Namun demikian perlu diperhatikan bahwa omnibus law perpajakan harus berada pada rel yang sama dengan reformasi perpajakan yakni dengan memastikan omnibus law perpajakan memiliki visi yang sama dengan reformasi perpajakan. Kebutuhan penerimaan negara yang terus meningkat tetap harus memperhatikan pentingnya menjaga iklim bisnis dan fairness praktik perpajakan.

 

Adapun strategi lainnya yang dapat dilakukan pemerintah adalah dengan memperluas basis pajak melalui tindak lanjut data perpajakan pasca-amnesti dan hasil akses/pertukaran informasi, terutama dalam rangka penegakan hukum, terutama dengan sinergi kelembagaan. Menginisiasi penggunaan Nomor Induk Kependudukan (NIK) sebagai common identifier (penanda tunggal) seluruh transaksi dan aktivitas warga negara.
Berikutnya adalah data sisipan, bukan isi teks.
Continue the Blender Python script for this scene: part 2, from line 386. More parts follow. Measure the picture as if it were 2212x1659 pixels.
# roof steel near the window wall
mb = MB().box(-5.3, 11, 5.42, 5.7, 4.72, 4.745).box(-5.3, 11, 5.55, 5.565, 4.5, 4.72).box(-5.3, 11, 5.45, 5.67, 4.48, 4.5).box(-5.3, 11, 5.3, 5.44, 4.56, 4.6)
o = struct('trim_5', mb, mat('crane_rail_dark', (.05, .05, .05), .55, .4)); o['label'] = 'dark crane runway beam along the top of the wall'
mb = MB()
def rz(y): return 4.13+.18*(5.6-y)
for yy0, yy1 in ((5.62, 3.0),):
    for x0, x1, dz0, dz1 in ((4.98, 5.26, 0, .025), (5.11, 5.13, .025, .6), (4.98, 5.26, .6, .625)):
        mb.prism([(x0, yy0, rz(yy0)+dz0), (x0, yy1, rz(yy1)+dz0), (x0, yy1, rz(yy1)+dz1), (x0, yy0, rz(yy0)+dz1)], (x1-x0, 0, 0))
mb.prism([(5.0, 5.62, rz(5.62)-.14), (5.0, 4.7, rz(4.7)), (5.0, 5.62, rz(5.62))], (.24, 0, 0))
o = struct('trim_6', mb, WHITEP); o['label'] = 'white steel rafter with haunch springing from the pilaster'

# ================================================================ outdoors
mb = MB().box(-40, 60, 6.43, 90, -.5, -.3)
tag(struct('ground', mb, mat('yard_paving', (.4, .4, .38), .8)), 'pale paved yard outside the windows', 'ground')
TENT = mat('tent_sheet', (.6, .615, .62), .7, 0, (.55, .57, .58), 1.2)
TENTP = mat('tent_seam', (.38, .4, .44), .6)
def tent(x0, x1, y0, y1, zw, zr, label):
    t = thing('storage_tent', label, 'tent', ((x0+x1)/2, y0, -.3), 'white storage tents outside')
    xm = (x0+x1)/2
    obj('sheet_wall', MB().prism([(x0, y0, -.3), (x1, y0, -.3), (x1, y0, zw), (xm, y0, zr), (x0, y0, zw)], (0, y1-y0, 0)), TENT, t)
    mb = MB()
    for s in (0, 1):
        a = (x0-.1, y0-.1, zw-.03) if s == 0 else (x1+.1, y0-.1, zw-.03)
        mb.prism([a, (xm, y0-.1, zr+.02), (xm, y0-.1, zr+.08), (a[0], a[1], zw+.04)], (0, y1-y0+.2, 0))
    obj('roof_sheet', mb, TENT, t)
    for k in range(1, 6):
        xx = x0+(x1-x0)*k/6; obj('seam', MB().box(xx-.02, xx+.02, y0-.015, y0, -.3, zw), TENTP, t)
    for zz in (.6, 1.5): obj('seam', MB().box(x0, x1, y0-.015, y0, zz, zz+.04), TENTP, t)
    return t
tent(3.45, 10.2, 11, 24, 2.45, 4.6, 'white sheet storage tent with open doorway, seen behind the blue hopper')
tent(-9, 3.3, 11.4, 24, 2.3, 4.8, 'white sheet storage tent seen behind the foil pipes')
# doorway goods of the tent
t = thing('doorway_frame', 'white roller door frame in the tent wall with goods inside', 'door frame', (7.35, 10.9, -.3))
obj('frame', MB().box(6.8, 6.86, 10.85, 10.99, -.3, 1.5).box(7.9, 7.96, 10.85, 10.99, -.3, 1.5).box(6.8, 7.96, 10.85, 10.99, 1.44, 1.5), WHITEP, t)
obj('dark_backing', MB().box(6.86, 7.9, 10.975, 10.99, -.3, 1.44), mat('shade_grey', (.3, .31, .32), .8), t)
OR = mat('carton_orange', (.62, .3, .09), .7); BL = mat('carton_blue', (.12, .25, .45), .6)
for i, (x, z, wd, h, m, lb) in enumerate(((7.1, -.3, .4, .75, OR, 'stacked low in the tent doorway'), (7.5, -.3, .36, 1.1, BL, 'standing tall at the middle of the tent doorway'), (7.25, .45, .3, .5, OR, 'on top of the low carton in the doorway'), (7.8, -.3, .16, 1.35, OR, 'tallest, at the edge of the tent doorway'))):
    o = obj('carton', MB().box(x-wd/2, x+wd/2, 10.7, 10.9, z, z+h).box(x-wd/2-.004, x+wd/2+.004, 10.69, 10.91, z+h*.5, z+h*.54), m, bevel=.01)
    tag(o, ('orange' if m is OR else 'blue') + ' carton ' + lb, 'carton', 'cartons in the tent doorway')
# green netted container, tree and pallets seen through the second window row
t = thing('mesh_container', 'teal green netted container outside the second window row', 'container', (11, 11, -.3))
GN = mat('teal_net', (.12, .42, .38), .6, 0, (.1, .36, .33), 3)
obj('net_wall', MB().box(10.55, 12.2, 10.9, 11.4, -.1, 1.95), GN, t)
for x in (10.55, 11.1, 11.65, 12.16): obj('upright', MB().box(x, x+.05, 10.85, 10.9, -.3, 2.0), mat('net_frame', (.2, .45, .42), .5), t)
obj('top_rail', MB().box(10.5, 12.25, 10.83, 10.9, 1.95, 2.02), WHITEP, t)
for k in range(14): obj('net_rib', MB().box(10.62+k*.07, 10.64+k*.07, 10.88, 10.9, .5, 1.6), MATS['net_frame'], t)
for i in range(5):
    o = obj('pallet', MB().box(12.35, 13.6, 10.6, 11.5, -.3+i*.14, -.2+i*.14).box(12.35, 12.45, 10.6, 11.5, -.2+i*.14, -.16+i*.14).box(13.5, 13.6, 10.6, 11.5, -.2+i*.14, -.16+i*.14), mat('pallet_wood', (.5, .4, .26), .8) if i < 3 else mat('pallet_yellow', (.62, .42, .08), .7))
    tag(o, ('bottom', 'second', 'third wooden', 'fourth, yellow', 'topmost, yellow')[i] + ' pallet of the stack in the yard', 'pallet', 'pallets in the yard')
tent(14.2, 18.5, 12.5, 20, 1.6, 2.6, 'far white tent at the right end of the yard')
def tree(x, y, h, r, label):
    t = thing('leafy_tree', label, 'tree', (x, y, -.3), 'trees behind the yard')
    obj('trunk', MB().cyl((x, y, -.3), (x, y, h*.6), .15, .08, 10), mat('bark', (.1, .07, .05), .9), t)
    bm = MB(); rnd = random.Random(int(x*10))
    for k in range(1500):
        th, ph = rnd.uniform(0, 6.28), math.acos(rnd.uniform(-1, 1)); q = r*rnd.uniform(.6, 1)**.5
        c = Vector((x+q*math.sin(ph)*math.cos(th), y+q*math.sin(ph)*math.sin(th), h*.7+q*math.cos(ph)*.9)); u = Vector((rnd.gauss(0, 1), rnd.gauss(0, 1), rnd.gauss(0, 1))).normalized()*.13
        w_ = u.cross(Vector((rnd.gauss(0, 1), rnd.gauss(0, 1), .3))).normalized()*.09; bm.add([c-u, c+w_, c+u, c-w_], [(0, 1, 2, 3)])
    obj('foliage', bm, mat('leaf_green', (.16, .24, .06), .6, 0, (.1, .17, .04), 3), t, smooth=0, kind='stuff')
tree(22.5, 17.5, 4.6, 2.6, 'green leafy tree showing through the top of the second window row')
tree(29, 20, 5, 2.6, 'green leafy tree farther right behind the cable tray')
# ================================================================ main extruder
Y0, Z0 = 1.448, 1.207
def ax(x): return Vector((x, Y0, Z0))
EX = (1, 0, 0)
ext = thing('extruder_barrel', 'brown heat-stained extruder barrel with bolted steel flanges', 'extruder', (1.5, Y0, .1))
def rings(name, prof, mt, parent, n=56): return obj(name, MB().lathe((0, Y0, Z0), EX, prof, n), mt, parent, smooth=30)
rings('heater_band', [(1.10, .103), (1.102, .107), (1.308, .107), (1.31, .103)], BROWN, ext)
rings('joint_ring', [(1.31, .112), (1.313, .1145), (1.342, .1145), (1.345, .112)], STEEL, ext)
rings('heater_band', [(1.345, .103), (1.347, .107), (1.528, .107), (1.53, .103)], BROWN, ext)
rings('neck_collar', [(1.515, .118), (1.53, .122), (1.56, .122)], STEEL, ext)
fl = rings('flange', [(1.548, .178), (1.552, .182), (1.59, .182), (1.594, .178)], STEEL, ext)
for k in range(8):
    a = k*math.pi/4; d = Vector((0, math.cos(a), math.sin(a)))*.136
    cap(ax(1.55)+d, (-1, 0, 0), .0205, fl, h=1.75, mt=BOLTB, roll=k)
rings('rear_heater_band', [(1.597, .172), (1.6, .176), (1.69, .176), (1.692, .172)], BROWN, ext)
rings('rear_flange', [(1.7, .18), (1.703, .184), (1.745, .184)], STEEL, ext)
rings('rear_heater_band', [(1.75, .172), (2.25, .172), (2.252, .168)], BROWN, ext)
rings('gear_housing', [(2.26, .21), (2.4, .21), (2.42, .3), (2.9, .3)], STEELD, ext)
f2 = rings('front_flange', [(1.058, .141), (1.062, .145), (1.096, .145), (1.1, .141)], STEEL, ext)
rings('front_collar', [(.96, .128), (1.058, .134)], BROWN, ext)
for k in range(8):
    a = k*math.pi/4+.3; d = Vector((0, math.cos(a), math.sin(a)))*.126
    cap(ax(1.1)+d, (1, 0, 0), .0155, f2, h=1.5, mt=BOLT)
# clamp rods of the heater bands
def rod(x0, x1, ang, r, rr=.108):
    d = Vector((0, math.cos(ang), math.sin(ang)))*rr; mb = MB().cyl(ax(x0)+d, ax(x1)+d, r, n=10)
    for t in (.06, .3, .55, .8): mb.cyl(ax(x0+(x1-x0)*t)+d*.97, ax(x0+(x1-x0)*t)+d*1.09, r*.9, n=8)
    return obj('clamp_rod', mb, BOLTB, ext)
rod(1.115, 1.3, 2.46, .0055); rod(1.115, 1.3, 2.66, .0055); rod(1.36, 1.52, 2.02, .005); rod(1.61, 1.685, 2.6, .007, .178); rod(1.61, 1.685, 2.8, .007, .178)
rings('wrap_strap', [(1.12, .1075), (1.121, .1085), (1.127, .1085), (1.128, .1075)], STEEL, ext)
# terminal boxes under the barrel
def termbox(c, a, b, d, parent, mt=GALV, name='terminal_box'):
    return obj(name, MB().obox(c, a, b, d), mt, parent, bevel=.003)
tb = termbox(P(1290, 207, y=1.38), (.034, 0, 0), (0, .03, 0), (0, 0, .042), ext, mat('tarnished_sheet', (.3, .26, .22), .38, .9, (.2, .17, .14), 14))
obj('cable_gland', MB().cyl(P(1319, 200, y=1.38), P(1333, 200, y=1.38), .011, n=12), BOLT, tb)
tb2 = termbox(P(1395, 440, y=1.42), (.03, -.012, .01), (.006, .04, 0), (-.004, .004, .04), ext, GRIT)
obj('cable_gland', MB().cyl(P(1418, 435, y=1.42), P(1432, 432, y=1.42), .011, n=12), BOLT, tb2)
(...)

Selain itu juga perlu dilakukan pemutakhiran data NIK pada database sektor keuangan.

 

"Dalam jangka pendek, NIK harus digunakan sebagai identitas wajib dalam Faktur Pajak pada setiap transaksi yang melibatkan orang pribadi," imbuhnya.

 

Kemudian melakukan perbaikan administrasi perpajakan (core tax system) harus didukung dan dituntaskan, termasuk perbaikan administrasi dan tata kelola perpajakan terhadap isu-isu utama yang belum tercakup dalam omnibus law, miisalkan melalui survei persepsi wajib pajak, identifikasi permasalahan di lapangan, dan upaya duduk bersama antara otoritas pajak, DPR, dan komunitas wajib pajak.

 

Melakukan pemeriksaan pajak dan penegakan hukum yang terukur dan profesional untuk menciptakan efek kejut dan efek bola salju kepatuhan oajak, dan melakukan evaluasi menyeluruh dan reorientasi skema fasilitas perpajakan yang selama ini telah digelontorkan.

 

"Insentif harus diarahkan pada upaya mendorong ekspor, memperkuat reindustrialisasi, memperkuat UMKM dan koperasi, meningkatkan produktivitas modal, mengintegrasikan ekonomi Indonesia dalam global value chain,  mendorong penyerapan tenaga kerja, dan mendukung riset dan pengembangan," pungkasnya.